King Jammy recalled in a 2015 interview how influential the Sleng Teng beat became. “Everybody wanted to record with that rhythm. It created a storm,” he said. As it was computerised, people were able to create their own music at home, cheaply. As well as being used many hundreds of times in dancehall music, the Sleng Teng rhythm crept into rave culture, featuring in Moby’s 1992 remix of The Prodigy’s Everybody In The Place and SL2’s Way In My Brain.
Casio produced model after model, each building on the last. The SK-1 from 1986 allowed users to play around with their own samples. It sold over one million units and was used to great effect by Portishead to create the otherworldly sounds on their 1994 Mercury-winning album Dummy. But it was the MT-500, which also came out in 1986, that birthed one of Casio’s biggest hits.

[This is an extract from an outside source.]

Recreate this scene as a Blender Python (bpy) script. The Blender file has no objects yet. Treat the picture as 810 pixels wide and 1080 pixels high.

In the mid-1990s, Jarvis Cocker had taken a stack of old albums to the Record and Tape Exchange in London’s Notting Hill. With the store credit he received, the Pulp singer went to the shop’s second-hand instrument section and bought a Casio keyboard. “When you buy an instrument, you run home and want to write a song straight away,” Cocker told Uncut magazine in 2014. “So I went back to my flat and wrote the chord sequence for Common People, which isn’t such a great achievement as it’s only got three chords. I thought it might come in handy for our next rehearsal.”

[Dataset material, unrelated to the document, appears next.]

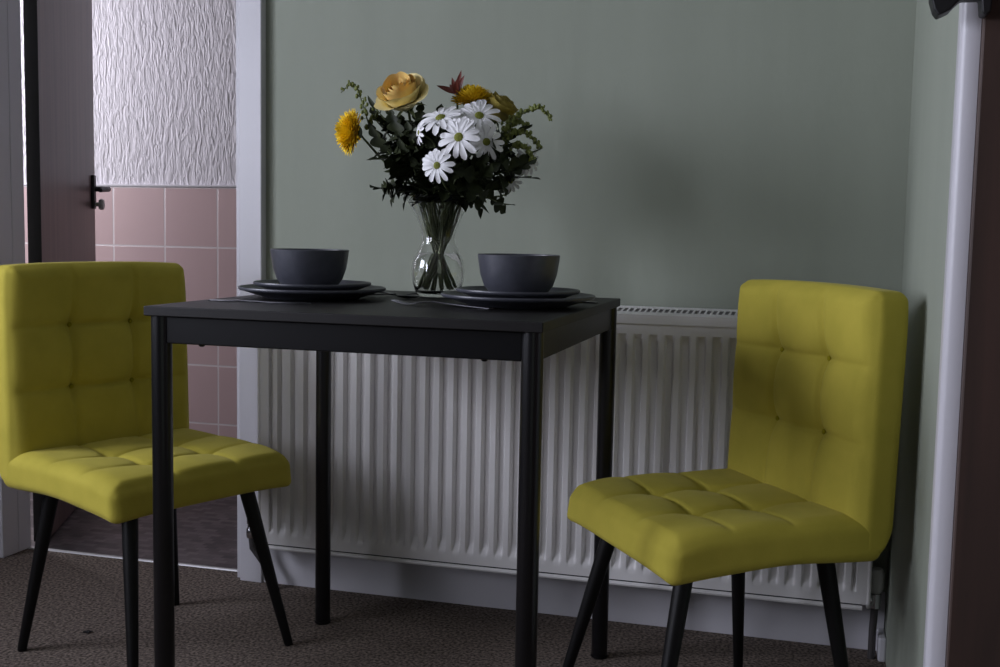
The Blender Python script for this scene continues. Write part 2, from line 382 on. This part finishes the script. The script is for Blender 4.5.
def seat_disp(P, n, u, v, w):
    x, y, z = P
    if w > .99:
        e = min(1, min(v, 1-v, (1-u)*1.4)/.085); e = e*e*(3-2*e); k0 = max(0, u*3.45-.45)
        z += (.009 - .78*tuft(k0, v*3))*e
    k = max(0, (x-.10)/.11); h = max(0, min(1, (z+.036)/.072))
    z -= k*k*(.003 + .013*h); x -= .010*k*h                     # waterfall front edge
    if x > .15: x += .006*(1-(2*v-1)**2)
    if x > 0: z -= .010*(x/.2)**2*abs(2*v-1)**3
    if z < 0: z += .007*math.exp(-((x+.03)/.10)**2)*(1-h)
    return Vector((x, y, z))
def back_disp(P, n, u, v, w):                          # local: x = height (down the back), y = width, z = thickness, +z is the front
    x, y, z = P
    if w > .99:
        e = min(1, min(v, 1-v, u*1.05)/.075); e = e*e*(3-2*e); z += (.012 - tuft(u*3*.45/.39, v*3))*e
    if u < .2: y *= 1 - .03*((.2-u)/.2)**2                # a touch narrower at the top
    if x < -.17: x += .006*((-.17-x)/.055)*abs(2*v-1)**2.5
    if x > .17:                                            # rounded heel at the lower rear
        k = (x-.17)/.055; z += .030*k*k*max(0, -z/.035)**1; x -= .008*k*max(0, -z/.035)
    return Vector((x, y, z))
def make_chair(label):
    t = thing('dining_chair', label, 'chair', (0, 0, 0), 0, 'dining chairs at the table')
    mb = cushion((.40, 2*HW-.001, .072), .020, (96, 96, 16), seat_disp).xform(Matrix.Translation((.004, 0, .379)))
    st = mb.build('seat', M['yellow'], t, smooth=0, fix=True)
    bm_ = cushion((.450, 2*HW, .070), .019, (100, 92, 16), back_disp)
    # x(height, down) -> -z ; y -> y ; z(thickness) -> +x
    bm_.xform(Matrix.Translation((-.187, 0, .576)) @ Matrix(((.03, 0, 1, 0), (0, 1, 0, 0), (-1, 0, .03, 0), (0, 0, 0, 1))))
    bk = bm_.build('backrest', M['yellow'], t, smooth=0, fix=True)
    for a in (-1, 1):
        for c in (-1, 1):
            mb = MB(); mb.ball((-.196+.40*(1.5+c*.5+.45)/3.45, a*HW/3, .379+.036+.009-.0285*.78), .005, 10, 6, (1, 1, .5)); mb.build('tuft_button', M['button'], st, smooth=0)
            mb = MB(); hx_ = -.225+.13*(1.5+c*.5); mb.ball((-.187+.035+.012-.0285+.03*hx_, a*HW/3, .576-hx_), .005, 10, 6, (.5, 1, 1)); mb.build('tuft_button', M['button'], bk, smooth=0)
    mb = MB(); mb.box((-.165, -.165, .338), (.155, .165, .356)); mb.build('seat_frame', M['leg'], t, bevel=.004)
    for sx in (-1, 1):
        for sy in (-1, 1):
            tf = (.13 if sx > 0 else -.13, sy*.136, .36); ft = (.215 if sx > 0 else -.177, sy*.189, 0)
            pts = [tuple(ft[i] + (tf[i]-ft[i])*k for i in range(3)) for k in (0, .015, .3, .6, .85, 1)]
            mb = MB(); mb.tube(pts, [.0085, .0095, .0115, .0138, .0155, .016], 16)
            mb.v = [(x, y, max(z, 0.0)) for x, y, z in mb.v]
            mb.build('leg', M['leg'], t, smooth=40)
    return t
ch1 = make_chair('yellow velvet tufted chair left of the table beside the doorway')
ch2 = copy_tree(ch1)
ch2['label'] = 'yellow velvet tufted chair in the corner right of the table'
ch1.location = (-1.0241, -.4752, 0); ch1.rotation_euler = (0, 0, -.3878)
ch2.location = (.1335, -.4885, 0); ch2.rotation_euler = (0, 0, 3.7480)

# ------------------------------------------------------------------ place settings
TZ = .7502
def plate(label, c, r, z, foot, h):
    pr = [(.001, .004), (foot*.86, .004), (foot*.9, 0), (foot, 0), (foot*1.06, .003), (r*.80, h*.42), (r*.93, h*.72), (r*.985, h*.80), (r, h*.9), (r*1.002, h), (r*.995, h+.0018), (r*.98, h+.0015), (r*.955, h-.001),
          (r*.90, h*.78), (r*.78, h*.52), (foot*1.0, .0062), (.001, .006)]
    mb = MB(); mb.lathe(pr, 72); o = mb.build('plate', M['ceramic'], None, smooth=50, fix=True); o.location = (c[0], c[1], z)
    return tag(o, label, 'plate', 'slate grey plates on the table')
def bowl(label, c, r, h, z):
    f = r*.55
    pr = [(.001, .003), (f*.85, .003), (f*.9, 0), (f, 0), (f*1.18, .003), (r*.70, h*.09), (r*.835, h*.26), (r*.93, h*.52), (r*.985, h*.85), (r, h-.001), (r-.0015, h), (r-.0035, h-.001),
          (r*.89, h*.52), (r*.795, h*.28), (r*.66, h*.14), (f*1.05, h*.10), (.001, h*.08)]
    mb = MB(); mb.lathe(pr, 72); o = mb.build('bowl', M['ceramic'], None, smooth=50, fix=True); o.location = (c[0], c[1], z)
    return tag(o, label, 'bowl', 'slate grey bowls')
for c, s in (((-.619, -.558), 'left'), ((-.219, -.566), 'right')):
    near = 'on the left of the vase' if s == 'left' else 'on the right of the vase'
    plate('slate grey dinner plate at the bottom of the stack ' + near, c, .1365, TZ, .085, .020)
    plate('slate grey side plate between dinner plate and bowl ' + near, c, .109, TZ+.0095, .070, .0195)
    bowl('slate grey round bowl on top of the plates ' + near, (c[0]-(.006 if s == 'left' else 0), c[1]), .0728, .075, TZ+.0165)
def cutlery(kind, label, loc, rz):
    mb = MB(); L0 = .185
    def strip(st, th=.0024):                            # st: (x, halfwidth, z)
        vs = []
        for x, w, z in st: vs += [(x, -w, z), (x, w, z), (x, w, z+th), (x, -w, z+th)]
        fs = [(0, 1, 2, 3), tuple(len(vs)-4+i for i in (3, 2, 1, 0))]
        for i in range(len(st)-1):
            for k in range(4): fs.append((4*i+k, 4*i+(k+1) % 4, 4*i+4+(k+1) % 4, 4*i+4+k))
        mb.add(vs, fs)
    if kind == 'knife':
        strip([(0, .004, 0), (.005, .008, 0), (.06, .007, .001), (.095, .005, .001), (.105, .009, .0005), (.16, .0095, 0), (.185, .006, 0), (.195, .001, 0)])
    elif kind == 'fork':
        strip([(0, .004, 0), (.006, .0085, 0), (.06, .005, .003), (.115, .003, .007), (.132, .009, .006), (.146, .011, .003)])
        for k in range(4): y = -.0085+k*.0057; mb.add([(x, y+d, z+e) for x, z in ((.144, .0032), (.165, .0015), (.192, .007)) for d, e in ((-.0016, 0), (.0016, 0), (.0016, .002), (-.0016, .002))],
                 [(0,1,2,3)] + [(4*i+j, 4*i+(j+1) % 4, 4*i+4+(j+1) % 4, 4*i+4+j) for i in (0, 1) for j in range(4)] + [(11,10,9,8)])
    else:
        strip([(0, .004, 0), (.006, .008, 0), (.06, .005, .003), (.12, .003, .007)])
        mb.grid(lambda u, v: (.118+.062*u, (2*v-1)*.019*math.sin(PI*min(1, max(0, .06+.9*u)))**.6, .007-.0065*math.sin(PI*u)*(1-(2*v-1)**2)), 14, 10)
    o = mb.build(kind, M['steel'], None, smooth=40, fix=True, bevel=.0006); o.location = loc; o.rotation_euler = (0, 0, rz)
    return tag(o, label, kind)
cutlery('knife', 'metal knife lying along the near side of the left plates', (-.745, -.715, TZ), .02)
fk = cutlery('fork', 'metal fork on the far side of the left plates, prongs towards the vase', (-.655, -.420, TZ), -.02)
cutlery('spoon', 'small metal spoon lying in front of the vase beside the left plates', (-.60, -.435, TZ), -.32)
cutlery('fork', 'metal fork along the near side of the right plates', (-.235, -.664, TZ), PI-.12)
cutlery('knife', 'metal knife on the far side of the right plates', (-.105, -.405, TZ), PI+.05)

# ------------------------------------------------------------------ vase
VC = Vector((-.435, -.372, TZ)); VH = .198
def vr(z):                                              # outer radius of the vase
    pts = [(0, .040), (.01, .045), (.03, .0515), (.05, .053), (.07, .050), (.09, .041), (.105, .034), (.118, .0325), (.135, .036), (.155, .045), (.175, .056), (.198, .069)]
    for (a, ra), (b, rb) in zip(pts, pts[1:]):
        if a <= z <= b: t = (z-a)/(b-a); t = t*t*(3-2*t)*.4 + t*.6; return ra+(rb-ra)*t
    return pts[-1][1]
va = thing('vase', 'clear waisted glass vase half filled with water on the table', 'vase', VC)
zz = [i*VH/34 for i in range(35)]
th = .0026
pr = [(.001, 0), (.036, 0)] + [(vr(z), z+.001) for z in zz] + [(vr(VH)-.0013, VH+.0022), (vr(VH)-th, VH)] + [(vr(z)-th, z) for z in reversed(zz) if z > .012] + [(.036, .009), (.001, .009)]
mb = MB(); mb.lathe(pr, 64); mb.build('glass_body', M['glass'], va, smooth=60, fix=True)
wl = .086
pr = [(.001, .0094), (.0355, .0094)] + [(vr(z)-th-.0004, z) for z in zz if .0125 < z < wl] + [(vr(wl)-th-.0004, wl), (.001, wl)]
mb = MB(); mb.lathe(pr, 64); mb.build('water', M['water'], va, smooth=60, fix=True)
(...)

It came in more than handy. Common People, about a sculpture student whom Cocker met at Central Saint Martins, became the defining anthem of the Britpop era. It turned Pulp into a household name, although not before bandmate Steve Mackey joked to Cocker that his demo sounded like Emerson, Lake & Palmer’s Fanfare for the Common Man, a joke that – according to the Casio fanzine – sowed the seed for the song’s eventual title. The album on which it featured, Different Class, won the Mercury Prize in 1996.

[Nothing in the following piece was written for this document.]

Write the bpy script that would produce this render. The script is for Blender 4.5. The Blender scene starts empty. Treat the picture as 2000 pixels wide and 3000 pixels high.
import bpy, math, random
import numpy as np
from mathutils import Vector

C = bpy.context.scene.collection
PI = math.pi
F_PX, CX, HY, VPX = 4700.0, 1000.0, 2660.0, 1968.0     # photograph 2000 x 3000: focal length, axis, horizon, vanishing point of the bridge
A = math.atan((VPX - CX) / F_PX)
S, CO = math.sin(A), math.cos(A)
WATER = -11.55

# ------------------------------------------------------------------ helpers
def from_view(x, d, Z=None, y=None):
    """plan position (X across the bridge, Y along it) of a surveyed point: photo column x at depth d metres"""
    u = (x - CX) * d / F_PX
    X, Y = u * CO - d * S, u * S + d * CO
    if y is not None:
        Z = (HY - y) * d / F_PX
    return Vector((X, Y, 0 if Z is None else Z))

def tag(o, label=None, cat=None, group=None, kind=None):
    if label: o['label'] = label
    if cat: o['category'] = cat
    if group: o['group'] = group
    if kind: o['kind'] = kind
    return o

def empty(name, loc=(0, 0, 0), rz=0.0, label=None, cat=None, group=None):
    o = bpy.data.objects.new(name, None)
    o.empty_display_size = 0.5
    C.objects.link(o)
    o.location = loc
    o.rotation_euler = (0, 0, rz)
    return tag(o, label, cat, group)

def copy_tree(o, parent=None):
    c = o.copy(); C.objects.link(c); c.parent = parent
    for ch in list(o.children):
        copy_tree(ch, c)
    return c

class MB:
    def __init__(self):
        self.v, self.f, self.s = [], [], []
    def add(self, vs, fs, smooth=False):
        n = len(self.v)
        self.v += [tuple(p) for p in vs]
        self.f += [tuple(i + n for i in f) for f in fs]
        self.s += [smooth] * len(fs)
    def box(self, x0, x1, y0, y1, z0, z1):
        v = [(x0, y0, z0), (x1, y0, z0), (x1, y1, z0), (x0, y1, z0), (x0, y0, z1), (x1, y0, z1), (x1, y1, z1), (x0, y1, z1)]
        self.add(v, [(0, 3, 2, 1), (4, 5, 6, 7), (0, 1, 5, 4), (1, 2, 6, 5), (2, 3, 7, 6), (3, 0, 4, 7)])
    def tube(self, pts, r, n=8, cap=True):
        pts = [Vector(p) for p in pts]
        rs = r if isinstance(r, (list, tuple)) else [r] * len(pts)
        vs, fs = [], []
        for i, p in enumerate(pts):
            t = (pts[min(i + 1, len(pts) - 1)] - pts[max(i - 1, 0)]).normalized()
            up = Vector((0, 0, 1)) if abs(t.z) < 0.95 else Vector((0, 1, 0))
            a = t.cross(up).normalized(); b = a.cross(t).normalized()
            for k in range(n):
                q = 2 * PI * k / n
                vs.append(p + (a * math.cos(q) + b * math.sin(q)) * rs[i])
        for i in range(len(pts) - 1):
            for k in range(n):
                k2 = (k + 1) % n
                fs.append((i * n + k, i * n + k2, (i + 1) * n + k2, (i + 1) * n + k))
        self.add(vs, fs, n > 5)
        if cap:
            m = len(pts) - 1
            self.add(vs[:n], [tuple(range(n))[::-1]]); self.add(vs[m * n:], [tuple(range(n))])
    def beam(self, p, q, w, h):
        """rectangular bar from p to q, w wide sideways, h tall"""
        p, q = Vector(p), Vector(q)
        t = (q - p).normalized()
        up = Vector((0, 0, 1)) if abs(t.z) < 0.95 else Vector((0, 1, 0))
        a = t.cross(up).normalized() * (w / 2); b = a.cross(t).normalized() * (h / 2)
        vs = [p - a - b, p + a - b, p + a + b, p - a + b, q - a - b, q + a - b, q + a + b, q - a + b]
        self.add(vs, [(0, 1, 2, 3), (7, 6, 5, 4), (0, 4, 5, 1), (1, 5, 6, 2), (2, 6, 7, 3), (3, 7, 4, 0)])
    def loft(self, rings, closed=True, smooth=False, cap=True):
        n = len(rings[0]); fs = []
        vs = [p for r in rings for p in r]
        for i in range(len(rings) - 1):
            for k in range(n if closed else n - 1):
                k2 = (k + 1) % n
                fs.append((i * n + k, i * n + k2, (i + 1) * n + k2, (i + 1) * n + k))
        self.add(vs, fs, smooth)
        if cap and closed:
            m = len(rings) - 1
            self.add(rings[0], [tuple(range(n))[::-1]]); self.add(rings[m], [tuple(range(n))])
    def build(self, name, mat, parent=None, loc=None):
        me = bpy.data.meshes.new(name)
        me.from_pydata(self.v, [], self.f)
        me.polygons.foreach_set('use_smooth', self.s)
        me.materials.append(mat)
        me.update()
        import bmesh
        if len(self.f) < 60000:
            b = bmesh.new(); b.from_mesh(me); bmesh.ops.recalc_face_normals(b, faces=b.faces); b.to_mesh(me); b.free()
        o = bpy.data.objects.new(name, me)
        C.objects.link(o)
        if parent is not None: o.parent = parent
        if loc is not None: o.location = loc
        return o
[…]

Casio continues to innovate (this was, after all, a company that once made a fortune selling a finger ring that allowed smokers to smoke a cigarette down to its nub hands-free). Its keyboards are moving with the times: models released last year also act as Bluetooth speakers, allowing people to play along to songs on the device. It has also long ditched the amateur tag. The company’s more recent Grand Hybrid piano was launched in collaboration with German piano manufacturer C Bechstein and, although digital, it features a wooden key and moving hammer mechanism. Prices start at £2,735.
But it’s the slightly shonky handheld models of the 1980s that are likely to remain best-loved. They retain their kitsch value. A Casio PT-7 from 1984 that doesn’t even work is currently on eBay for £200. Meanwhile a German man called Eric runs a website called Mini Organ that displays the 180 small synths he owns, including many Casios. In 2011 a Swedish company called Teenage Engineering released an award-winning keyboard called the OP-1 which was influenced by Casio’s VL-1. Company founder Jesper Kouthoofd has said that the keyboard’s limitations are its biggest feature, just as with those early Casios.
And yet these synths have birthed countless classic pop songs too, songs that will have weight and meaning for music fans around the world for decades to come. From the dancehalls of Jamaica to the sculpture studios of “Saint Martins college”, Casio’s 1980s keyboards have left a meaningful musical legacy. Though perhaps don’t mention those cafés on Wall Street. Every instrument produces the odd dud, after all.